Bonn und Beethoven, das ist ein weiteres Kapitel in diesem Kulturkampf. In sechs Jahren hat Beethoven seinen 250. Geburtstag und den will man in seiner Geburtsstadt angemessen feiern. Deshalb träumt die Stadt seit langem von einem neuen Festspielhaus, ein Traum, den selbst der sonst so nüchterne Oberbürgermeister für vernünftig hält.
"Wir haben nicht richtig investiert in diesen Giganten, so wie das Bayreuth oder Salzburg oder andere tun. Da haben wir die Schätze noch nicht gehoben. Deswegen bin ich dankbar, dass es private Investoren für eine neue Konzerthalle gibt. Man braucht auch solche architektonischen Anker und dann gibt Beethoven nicht nur jeden Euro zurück, sondern das wird auch zusätzliche Arbeitsplätze schaffen. Das ist ein kluger Invest und nicht eine Frage, mag ich Kunst, mag ich Musik, mag ich Beethoven, sondern nur: Mag ich Jobs. Ja, ich mag Jobs."
Schlechte Erfahrungen mit privaten Investoren
30 Millionen Euro will die Deutsche Post dafür lockermachen, knapp 40 Millionen hat die Bundesregierung als Zuschuss für dieses Festspielhaus zugesagt. Bei so viel fremdem Geld bekommen Verwaltungen überall auf der Welt glasige Augen. Weil es sich um eine private Investition handelt, so das Mantra der Stadt, sei das Risiko überschaubar. Bonn müsse lediglich die Erschließungskosten und einen Teil der späteren Betriebskosten übernehmen. Was jetzt noch fehlt, sind ein paar weitere Investoren, um die fehlenden 40 Millionen zu stemmen. Aber der Bauplatz wird schon mal ausgemessen, der Architektenwettbewerb läuft.

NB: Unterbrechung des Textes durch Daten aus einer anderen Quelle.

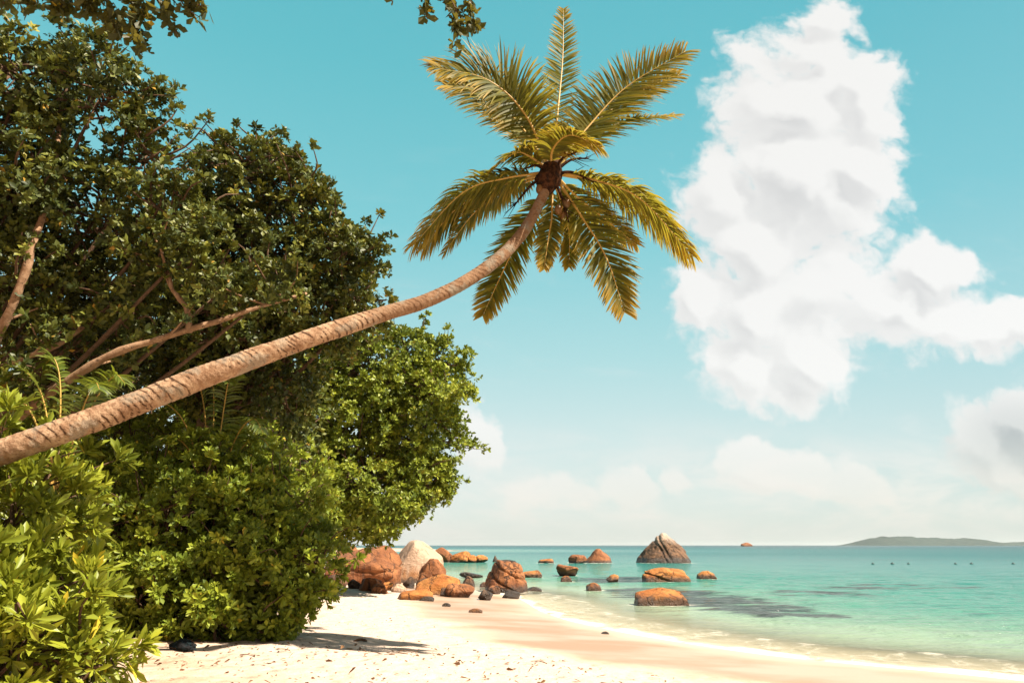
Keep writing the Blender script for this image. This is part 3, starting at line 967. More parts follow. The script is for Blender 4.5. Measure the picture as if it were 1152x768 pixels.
def branches(mb, lobes, C, own, rng, r0=.03):
    for gi_ in range(len(C)):
        c = np.asarray(lobes[own[gi_]][0])
        c = c + (C[gi_] - c) * rng.uniform(.1, .5) + rng.normal(0, .16, 3) * np.asarray(lobes[own[gi_]][1])
        mid = c * .5 + C[gi_] * .5 + rng.normal(0, .08, 3)
        tube(mb, catmull([c, mid, C[gi_]], 6), np.linspace(r0, r0 * .35, 6), 5)


def tree(label, base, fork, limbs, lobes, rc, L, k, per, mat, seed, trunk_r=.25, keep=1.0, fill=.5, shape=4, wid=1.0, name='tree', group=None, limb_r=.10, updir=.35, dens=1.0, links=True):
    rng = np.random.default_rng(seed)
    base = np.asarray(base, float)
    t = thing(name, label, 'tree', base, group)
    mb = MB()
    b0 = base - np.array([0, 0, .4])
    fork = np.asarray(fork, float)
    path = curve([b0, b0 * .6 + fork * .4 + rng.normal(0, .12, 3), fork], 24, .2)
    tube(mb, path, np.linspace(trunk_r * 1.35, trunk_r * .8, 24), 14, .18, seed)
    mb.build('trunk', B_TREE, t, True)
    sprigs = []
    for (pts, ra, rb) in limbs:
        mb = MB()
        n = 30
        tube(mb, curve(pts, n, .16), np.linspace(ra, rb, n), 12, .38, seed)
        pc = curve(pts, n, .16)
        for f_ in rng.uniform(.35, .98, 6):
            a0 = pc[int(f_ * (n - 1))]
            dv = norm(norm(pc[min(n - 1, int(f_ * (n - 1)) + 2)] - pc[max(0, int(f_ * (n - 1)) - 2)]) + rng.normal(0, .8, 3) + np.array([0, 0, .5]))
            e_ = a0 + dv * rng.uniform(.5, 1.1)
            tp_ = catmull([a0, (a0 + e_) / 2 + rng.normal(0, .07, 3), e_], 10)
            tube(mb, tp_, np.linspace(.028, .008, 10), 6, .2)
            sprigs.append((tp_[5:], dv))
        mb.build('limb', B_TREE, t, True)
    mb = MB()
    for (tp_, dv) in sprigs:
        q_ = np.repeat(tp_, 4, 0) + rng.normal(0, .10, (len(tp_) * 4, 3))
        rosettes(mb, q_, dv + rng.normal(0, .6, q_.shape), k, L, rng, shape=shape, wid=wid)
    C, own = crown(mb, lobes, rc, L, k, per, rng, shape, wid, dens=dens, fill=fill, keep=keep, updir=updir)
    mb.build('crown', mat, t)
    mb = MB()
    if links:
        for c, r in lobes:
            c = np.asarray(c)
            mid = fork * .45 + c * .55 + np.array([0, 0, -.12 * np.linalg.norm(c - fork)])
            tube(mb, catmull([fork, mid, c], 12), np.linspace(limb_r * .7, .03, 12), 7, .15)
    branches(mb, lobes, C, own, rng)
    mb.build('branches', B_TWIG, t, True)
    return t


rngL = np.random.default_rng(3)
# --- big dark tree, upper left
A_lob = lobes_px([(22, 96, 70), (112, 112, 64), (165, 190, 56), (72, 62, 40), (15, 225, 80), (105, 250, 75, .6), (185, 250, 52), (-60, 150, 110), (-70, 300, 120), (20, 330, 75, .8), (120, 335, 60, 1.0), (70, 400, 60, 1.5), (-130, 120, 90), (245, 332, 28, -.2), (312, 326, 30, .2), (95, 372, 26, -.5), (40, 432, 24, -.6), (150, 350, 30, -.2), (15, 330, 26, -.6), (195, 300, 26, -.3)], 12.5, 1.05, .5, rngL)
limbA = [([at(-150, 560, 12.6), at(-60, 515, 12.4), at(10, 474, 12.0), at(62, 438, 11.8), at(130, 396, 11.8), at(200, 376, 12.0), at(280, 348, 12.4), at(345, 330, 13.0)], .115, .03),
         ([at(-120, 500, 12.8), at(-40, 440, 12.4), at(10, 410, 12.2), at(70, 384, 12.2), at(130, 340, 12.6)], .085, .03),
         ([at(-120, 520, 12.9), at(-40, 430, 12.4), at(2, 368, 11.9), at(34, 287, 11.7), at(60, 200, 12.0), at(70, 110, 12.5)], .11, .04),
         ([at(212, 374, 12.05), at(207, 345, 12.0), at(192, 318, 12.0), at(180, 270, 12.2)], .06, .025)]
tree('tall dark broadleaf tree filling the upper left with a long bare limb', (-11.3, 13.2, gz(-11.3, 13.2)), at(-150, 540, 12.8), limbA, A_lob, .42, .145, 8, 19, L_DARK, 101, .34, keep=.80, fill=.75, updir=.5)
# --- second dark tree, behind the palm trunk
Blob = lobes_px([(268, 205, 50), (300, 175, 26), (335, 235, 42), (345, 205, 22), (300, 290, 72), (372, 300, 50), (378, 255, 20), (240, 285, 62), (405, 345, 30), (408, 300, 20), (350, 365, 55), (265, 370, 70), (205, 320, 60), (190, 400, 60, 1.4), (300, 430, 55, 1.0), (245, 440, 50, 1.6)], 15.5, 1.1, .5, rngL)
tree('dark green broadleaf tree with ragged crown rising directly behind the palm trunk', (-7.6, 17.0, gz(-7.6, 17)), at(230, 470, 16.8), [([at(230, 470, 16.8), at(260, 420, 16.2), at(300, 360, 15.7), at(340, 290, 15.5)], .12, .03)], Blob, .40, .15, 8, 19, L_DARK, 102, .24, keep=1.0, fill=1.0, updir=.6)
# --- paler tree over the boulders
Clob = lobes_px([(411, 425, 52), (456, 408, 34), (494, 408, 24), (491, 445, 30), (468, 488, 44), (391, 480, 62), (344, 445, 60), (324, 520, 60), (411, 545, 58), (460, 540, 40), (480, 515, 26), (431, 578, 32), (392, 580, 38), (356, 565, 45), (404, 590, 24), (452, 572, 24), (386, 600, 18), (426, 594, 16), (360, 596, 24), (304, 580, 50)], 28.0, 1.15, 1.0, rngL)
tree('round light green tree overhanging the beach boulders', (-9.4, 31.5, gz(-9.4, 31.5)), at(392, 560, 29.8), [([at(392, 565, 29.8), at(420, 520, 29), at(450, 470, 28.5), at(480, 440, 28)], .16, .05), ([at(392, 565, 29.8), at(370, 520, 29.4), at(350, 470, 29)], .14, .05)],
     Clob, .60, .185, 8, 27, L_MID, 103, .30, keep=1.0, fill=1.3, dens=1.15, updir=.5)
# --- background trees closing the left side
Dlob = lobes_px([(40, 440, 80), (130, 430, 75), (215, 445, 70), (285, 480, 60), (-60, 420, 110), (330, 500, 50), (80, 500, 70), (200, 510, 70)], 21.0, 1.0, .8, rngL)
tree('shaded background tree seen in gaps between the palm trunk and the broad shrub', (-13.5, 22.5, gz(-13.5, 22.5)), at(80, 520, 22), [([at(330, 440, 20.2), at(300, 465, 20.2), at(260, 500, 20.5), at(230, 540, 21)], .05, .09)], Dlob, .65, .20, 8, 11, L_DARK, 104, .3, fill=.5, updir=.4)
Elob = lobes_px([(-20, 390, 100), (100, 370, 80), (200, 370, 70), (290, 350, 55), (-140, 280, 130), (40, 320, 50), (170, 310, 45)], 24.0, .9, .8, rngL)
tree('darkest tree standing furthest inland behind the tall upper left tree', (-17, 25.5, gz(-17, 25.5)), at(60, 440, 25), [], Elob, .8, .22, 8, 9, L_DARK, 105, .35, keep=.8, fill=.4)


# --- shrubs
def shrub(label, base, lobes, rc, L, k, per, mat, seed, shape=6, wid=1.0, fill=.5, keep=1.0, spread=(.3, 1.25), nst=12, dens=1.0):
    rng = np.random.default_rng(seed)
    t = thing('shrub', label, 'shrub', base, 'leafy shrubs along the back of the beach')
    base = np.asarray(base, float)
    mb = MB()
    C, own = crown(mb, lobes, rc, L, k, per, rng, shape, wid, low_cut=-.95, fill=fill, keep=keep, spread=spread, updir=.3, dens=dens)
    mb.build('foliage', mat, t)
    mb = MB()
    for (c, r) in lobes:
        c = np.asarray(c)
        for s_ in range(2):
            a = np.array([base[0] + (c[0] - base[0]) * .55, base[1] + (c[1] - base[1]) * .55, base[2] - .2]) + rng.normal(0, .18, 3) * np.array([1, 1, 0])
            e = c + rng.normal(0, .25, 3)
            mid = (a + e) / 2 + np.array([rng.normal(0, .2), rng.normal(0, .2), -.15])
            tube(mb, catmull([a, mid, e], 12), np.linspace(.045, .02, 12), 7, .2)
    branches(mb, lobes, C, own, rng, .02)
    mb.build('stems', B_TWIG, t, True)
    return t


big = lobes_px([(150, 575, 68, .6), (230, 565, 66, .4), (300, 582, 54), (336, 636, 38, -.4), (312, 662, 38, -.8), (235, 665, 52, -1.0), (170, 660, 58, -1.0), (115, 640, 62, -.4), (95, 570, 60, .6), (190, 610, 75, -.6), (262, 620, 62, -.6), (346, 656, 20, -.6), (336, 600, 28), (130, 700, 34, -.9), (190, 702, 30, -1.2), (245, 704, 26, -1.3), (290, 700, 24, -1.2), (322, 692, 18, -.9), (160, 690, 50, .6), (250, 690, 50, .4)], 14.6, 1.0, .25, rngL)
shrub('broad rounded shrub on the sand in the middle of the left side', (-5.6, 15.0, gz(-5.6, 15.0)), big, .31, .15, 9, 15, L_SHRUB, 201, 6, .85, 1.0)
near = lobes_px([(10, 655, 54), (62, 690, 42, -.3), (-10, 600, 56, .4), (40, 575, 48, 1.0), (80, 748, 32, -.6), (15, 745, 62, -.7), (-50, 690, 85), (40, 720, 48, -.6), (85, 590, 24, 1.4), (-60, 580, 70, .5)], 8.6, 1.0, .1, rngL)
shrub('near shrub with long upright leaves at the lower left corner', (-6.2, 9.0, gz(-6.2, 9.0)), near, .29, .24, 9, 9, L_NEAR, 202, 6, .54, .3, keep=.85, spread=(.25, 1.05))
back = lobes_px([(60, 520, 52), (135, 512, 48), (215, 520, 48, .4), (285, 535, 42, .6), (-20, 515, 70), (10, 470, 45, .4), (320, 560, 38, .6), (100, 490, 40, .8)], 17.6, 1.0, .3, rngL)
shrub('low shrub in a row behind the broad shrub under the palm trunk', (-10.0, 18.2, gz(-10, 18.2)), back, .42, .17, 9, 9, L_SHRUB, 203, 6, .9, .5)
right = lobes_px([(340, 585, 28), (352, 598, 20), (335, 615, 28), (325, 565, 36), (354, 576, 20)], 22.5, 1.0, .4, rngL)
shrub('small pale shrub in the gap between the broad shrub and the light green tree', (-6.9, 23.2, gz(-6.9, 23.2)), right, .5, .17, 9, 10, L_SHRUB, 204, 4, 1.0, .5)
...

Dabei hat Bonn mit privaten Investoren nicht die besten Erfahrungen gemacht. Das World Conference Center Bonn sollte auch von einem privaten Investor gebaut werden. Das Konferenzzentrum war eine Bedingung dafür, dass die Vereinten Nationen ihren Bonner Standort weiter ausbauen. Nachdem die ersten Investoren nach kurzer Prüfung der Lage abwinkten, stürzte sich die Stadt auf einen Koreaner, der Interesse bekundete.
Wie die Sparkasse rasch herausfand, hatte dessen SMI Hyundai nichts mit dem koreanischen Autokonzern zu tun hat, wie alle dachten. Der Investor sei auch nicht kreditwürdig, befanden die Banker. Doch so einfach wollte die Stadt ihre schöne Zukunft als UNO-City nicht aufschreiben . Sie bedrängte die Sparkasse, dem Koreaner einen Kredit über 74 Millionen Euro zu gewähren. Wie man heute weiß, unterschrieb die Stadtverwaltung in einer Geheimklausel eine entsprechende Bürgschaft für den koreanischen Investor. Der sitzt inzwischen im Gefängnis, die Staatsanwaltschaft ermittelt gegen Gott und die Welt wegen Betrugs und Untreue und die Stadt Bonn ist unfreiwilliger Eigentümer eines voraussichtlich stark defizitären World Conference Center. Ob Bonn alle Schulden des Investors übernehmen muss, oder ob die Sparkasse auf einem Teil sitzenbleibt, darüber entscheiden die Gerichte. Aber das ist auch nicht so wichtig, weil die Sparkasse ohnehin zur Hälfte der Stadt gehört.
Oberbürgermeister Jürgen Nimptsch: "Für die Übernahme des Konferenzzentrums gehe ich mal davon aus, dass wir im besten Falle unter der 100 Millionen-Grenze bleiben können, vielleicht auch ein bisschen drüber. Das ist dann so, das war zu schultern, weil sonst der internationale Standort eklatant gefährdet worden wäre, das können wir nicht machen. Deutsche Stadt der Vereinten Nationen, das ist unser neues Markenzeichen. Das war zu erfüllen, aber das wird sich am langen Ende auch rechnen."
Die Bonner schauen nach vorne. Wat fott es, es fott, heißt es im rheinischen Grundgesetz, was weg ist, ist weg. Im Mai soll das Welt-Konferenz-Zentrum Bonn eröffnet werden, im Juli sollen die ersten Bagger für das Festspielhaus anrücken. Bis dahin wird sich der Schuldenstand der Stadt Bonn um weitere 50 Millionen Euro erhöht haben. Ab wann die Stadt mit dem Sparen anfangen will, das ist noch offen. Die nächsten drei Monate passiert sowieso erst mal gar nicht viel. Da ist in Bonn Karneval.
Das Motto des diesjährigen Karneval: Bonner im Glück, damals wie heute.